Um terceiro e relevante aspecto é a segurança jurídica. A conclusão do processo consolidará a confiança dos investidores no marco regulatório brasileiro. A repactuação das concessões é um processo de um país maduro, que confia nas instituições à frente deste rito. Concluir representa a institucionalização da confiança de que esse processo teve seus percalços e negociações difíceis, mas que chegou a uma intenção séria e sólida de continuar contribuindo com o avanço da infraestrutura nacional.
A existência de pleitos governamentais eventualmente não atendidos não desabona o processo. O Brasil é um país federativo. A concessão e o processo de renovação são federais; portanto nada mais natural que um ente federal – neste caso os estados – faça pedidos referentes a ele com total liberdade. Ocorre que existe uma limitação orçamentária quando comparada ao volume de demandas.
Há cerca de três décadas, o Brasil vivia momentos de grande desolação para com o seu setor ferroviário. A ferrovia era considerada um modo de transporte restrito ao minério de ferro. O tempo passou e agora ela se transforma em centro de atenções e desejos. Mas como ensina a sabedoria popular, em um cenário em que todos têm razão, ninguém leva o pão. Como dizem os representantes do poder concedente, o cobertor é curto. Será que o governo federal e seus entes federados são capazes de elevar a discussão no sentido da evolução logística do Brasil? É certo que sim. Sendo assim, é preciso atingir um conjunto de balas de prata: projetos que tenham a capacidade de mudar o cenário ferroviário brasileiro e para onde devem ser direcionados os recursos desse processo.
Portanto, o projeto de renovação da FCA não pode ser um momento de questionamento sobre a função estratégica da maior parte de sua malha centenária, que precisa ser modernizada para elevar seu nível de serviço, inclusive para que supostos gargalos sejam definitivamente colocados à prova, e que, se assim o forem, sejam objeto de aumento da capacidade operacional.
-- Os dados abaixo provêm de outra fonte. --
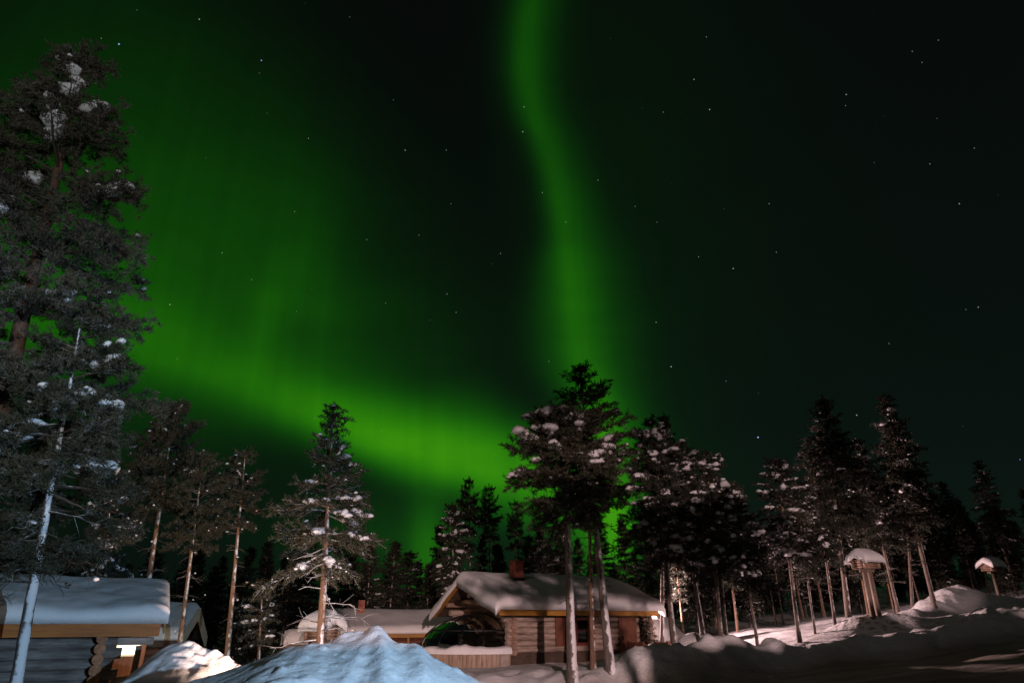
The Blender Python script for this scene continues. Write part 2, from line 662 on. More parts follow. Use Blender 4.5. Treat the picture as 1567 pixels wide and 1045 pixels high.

Mundo afora, investir em via permanente é um papel que classicamente cabe aos governos federais. As renovações antecipadas conseguem desonerar o contribuinte brasileiro e a União deste esforço, o que novamente revela a necessidade de dar andamento a esse processo.
*Paulo Resende é coordenador do Núcleo de Infraestrutura, Supply Chain e Logística da FDC (Fundação Dom Cabral).